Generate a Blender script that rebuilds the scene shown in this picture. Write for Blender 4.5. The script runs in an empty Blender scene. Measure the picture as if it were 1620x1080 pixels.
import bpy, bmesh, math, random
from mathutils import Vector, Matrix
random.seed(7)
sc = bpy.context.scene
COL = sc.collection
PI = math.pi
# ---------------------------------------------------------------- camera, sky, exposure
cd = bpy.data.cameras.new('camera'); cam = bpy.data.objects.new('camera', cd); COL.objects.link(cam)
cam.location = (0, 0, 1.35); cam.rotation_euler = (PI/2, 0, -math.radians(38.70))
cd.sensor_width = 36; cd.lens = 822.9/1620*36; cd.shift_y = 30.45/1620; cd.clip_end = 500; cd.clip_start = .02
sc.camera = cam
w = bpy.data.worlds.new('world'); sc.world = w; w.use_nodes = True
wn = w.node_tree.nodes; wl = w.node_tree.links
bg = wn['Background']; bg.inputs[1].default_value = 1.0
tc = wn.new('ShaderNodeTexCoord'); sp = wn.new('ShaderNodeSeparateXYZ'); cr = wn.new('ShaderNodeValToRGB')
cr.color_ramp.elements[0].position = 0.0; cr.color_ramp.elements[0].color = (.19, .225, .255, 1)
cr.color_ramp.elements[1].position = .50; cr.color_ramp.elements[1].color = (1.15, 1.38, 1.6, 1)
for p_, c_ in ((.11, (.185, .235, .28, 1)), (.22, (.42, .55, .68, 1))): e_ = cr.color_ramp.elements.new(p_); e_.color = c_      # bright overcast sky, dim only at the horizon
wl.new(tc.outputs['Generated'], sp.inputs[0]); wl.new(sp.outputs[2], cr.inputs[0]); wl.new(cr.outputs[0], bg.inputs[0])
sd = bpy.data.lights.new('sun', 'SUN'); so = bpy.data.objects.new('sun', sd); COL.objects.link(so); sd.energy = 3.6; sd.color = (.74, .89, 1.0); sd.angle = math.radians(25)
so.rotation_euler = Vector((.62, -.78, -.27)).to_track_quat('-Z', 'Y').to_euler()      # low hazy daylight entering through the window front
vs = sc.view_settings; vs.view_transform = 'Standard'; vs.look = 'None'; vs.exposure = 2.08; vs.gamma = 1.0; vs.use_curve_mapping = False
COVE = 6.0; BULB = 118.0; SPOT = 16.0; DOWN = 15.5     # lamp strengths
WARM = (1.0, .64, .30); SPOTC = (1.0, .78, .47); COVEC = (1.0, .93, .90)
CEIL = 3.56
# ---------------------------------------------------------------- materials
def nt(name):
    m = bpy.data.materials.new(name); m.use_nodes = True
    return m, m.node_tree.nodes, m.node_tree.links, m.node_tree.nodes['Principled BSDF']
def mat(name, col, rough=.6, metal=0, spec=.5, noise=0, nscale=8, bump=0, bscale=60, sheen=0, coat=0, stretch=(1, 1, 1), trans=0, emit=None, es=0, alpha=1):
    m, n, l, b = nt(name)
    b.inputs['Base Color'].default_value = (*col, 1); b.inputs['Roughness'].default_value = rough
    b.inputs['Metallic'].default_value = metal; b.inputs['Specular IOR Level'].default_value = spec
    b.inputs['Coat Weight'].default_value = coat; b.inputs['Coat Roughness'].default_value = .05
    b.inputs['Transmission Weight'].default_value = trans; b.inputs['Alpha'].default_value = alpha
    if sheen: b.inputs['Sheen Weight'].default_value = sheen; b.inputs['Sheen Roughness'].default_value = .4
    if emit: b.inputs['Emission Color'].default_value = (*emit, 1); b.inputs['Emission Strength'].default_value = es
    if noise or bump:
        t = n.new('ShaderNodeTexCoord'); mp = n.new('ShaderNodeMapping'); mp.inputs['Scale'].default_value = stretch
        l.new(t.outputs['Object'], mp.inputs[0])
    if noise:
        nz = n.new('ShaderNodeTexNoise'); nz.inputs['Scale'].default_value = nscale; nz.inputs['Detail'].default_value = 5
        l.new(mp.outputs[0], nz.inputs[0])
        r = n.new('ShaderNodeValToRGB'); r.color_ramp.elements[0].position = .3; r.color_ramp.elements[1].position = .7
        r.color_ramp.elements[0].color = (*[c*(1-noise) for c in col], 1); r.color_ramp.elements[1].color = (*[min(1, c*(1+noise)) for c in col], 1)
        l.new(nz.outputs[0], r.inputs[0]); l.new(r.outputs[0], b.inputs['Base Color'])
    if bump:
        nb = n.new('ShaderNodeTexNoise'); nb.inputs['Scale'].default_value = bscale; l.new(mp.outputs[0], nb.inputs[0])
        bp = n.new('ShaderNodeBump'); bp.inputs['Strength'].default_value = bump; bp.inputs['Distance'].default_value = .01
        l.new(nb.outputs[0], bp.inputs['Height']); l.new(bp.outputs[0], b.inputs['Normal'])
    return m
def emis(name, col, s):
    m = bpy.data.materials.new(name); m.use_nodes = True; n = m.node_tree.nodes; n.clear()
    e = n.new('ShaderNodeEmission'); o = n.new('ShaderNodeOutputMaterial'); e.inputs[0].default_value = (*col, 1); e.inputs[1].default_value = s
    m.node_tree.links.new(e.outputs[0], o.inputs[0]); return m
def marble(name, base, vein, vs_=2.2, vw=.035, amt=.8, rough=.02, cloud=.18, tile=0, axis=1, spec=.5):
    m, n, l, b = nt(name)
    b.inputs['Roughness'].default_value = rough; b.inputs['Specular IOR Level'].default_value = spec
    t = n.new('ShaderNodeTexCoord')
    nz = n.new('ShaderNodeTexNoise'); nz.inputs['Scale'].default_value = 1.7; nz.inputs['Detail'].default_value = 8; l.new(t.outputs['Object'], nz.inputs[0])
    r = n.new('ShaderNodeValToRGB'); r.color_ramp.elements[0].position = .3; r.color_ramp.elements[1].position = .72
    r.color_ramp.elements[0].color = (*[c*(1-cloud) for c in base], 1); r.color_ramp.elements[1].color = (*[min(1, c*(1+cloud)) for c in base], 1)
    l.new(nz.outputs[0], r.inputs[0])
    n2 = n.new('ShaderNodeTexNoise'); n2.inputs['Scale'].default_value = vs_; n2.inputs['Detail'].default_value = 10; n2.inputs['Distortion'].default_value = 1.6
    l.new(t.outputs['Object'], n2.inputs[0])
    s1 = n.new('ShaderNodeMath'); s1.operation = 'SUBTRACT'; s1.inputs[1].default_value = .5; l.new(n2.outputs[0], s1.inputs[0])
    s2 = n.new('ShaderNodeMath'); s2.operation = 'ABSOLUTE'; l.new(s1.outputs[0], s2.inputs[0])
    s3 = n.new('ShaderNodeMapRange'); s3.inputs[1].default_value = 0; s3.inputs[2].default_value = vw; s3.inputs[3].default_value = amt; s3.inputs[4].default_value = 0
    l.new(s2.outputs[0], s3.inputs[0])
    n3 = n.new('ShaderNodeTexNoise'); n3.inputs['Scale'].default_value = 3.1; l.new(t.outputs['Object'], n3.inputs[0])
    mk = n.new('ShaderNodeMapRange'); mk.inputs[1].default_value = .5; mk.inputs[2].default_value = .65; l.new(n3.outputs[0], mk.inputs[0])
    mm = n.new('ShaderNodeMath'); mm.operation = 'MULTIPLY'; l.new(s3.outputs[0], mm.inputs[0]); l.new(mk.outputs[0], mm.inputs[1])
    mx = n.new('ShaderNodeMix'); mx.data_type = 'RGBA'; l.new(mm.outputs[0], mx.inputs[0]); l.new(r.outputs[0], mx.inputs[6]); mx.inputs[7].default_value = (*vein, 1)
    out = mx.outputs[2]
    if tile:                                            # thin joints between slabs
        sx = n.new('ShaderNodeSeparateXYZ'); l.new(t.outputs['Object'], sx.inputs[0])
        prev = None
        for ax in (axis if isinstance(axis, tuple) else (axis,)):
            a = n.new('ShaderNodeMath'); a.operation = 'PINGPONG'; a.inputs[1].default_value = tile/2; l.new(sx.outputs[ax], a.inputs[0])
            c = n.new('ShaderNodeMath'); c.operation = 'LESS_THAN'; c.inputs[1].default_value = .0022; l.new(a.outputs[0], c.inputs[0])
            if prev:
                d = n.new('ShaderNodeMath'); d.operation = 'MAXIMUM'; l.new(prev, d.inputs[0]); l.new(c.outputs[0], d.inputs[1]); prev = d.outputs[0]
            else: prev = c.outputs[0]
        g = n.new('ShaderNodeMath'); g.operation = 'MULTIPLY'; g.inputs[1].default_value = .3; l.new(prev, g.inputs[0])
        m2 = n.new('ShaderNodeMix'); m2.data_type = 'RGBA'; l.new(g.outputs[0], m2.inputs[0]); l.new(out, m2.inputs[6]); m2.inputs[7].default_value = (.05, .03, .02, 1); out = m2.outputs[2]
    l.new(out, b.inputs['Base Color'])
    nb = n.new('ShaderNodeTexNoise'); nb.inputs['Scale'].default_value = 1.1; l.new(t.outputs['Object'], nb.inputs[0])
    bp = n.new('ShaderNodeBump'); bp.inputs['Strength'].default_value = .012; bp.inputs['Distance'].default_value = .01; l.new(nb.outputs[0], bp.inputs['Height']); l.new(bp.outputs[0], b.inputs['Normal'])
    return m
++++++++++
_Aim of the exercise_
Of all the lines in the listing above, how many include "scene"? Write only the number.

_Solved problem_
2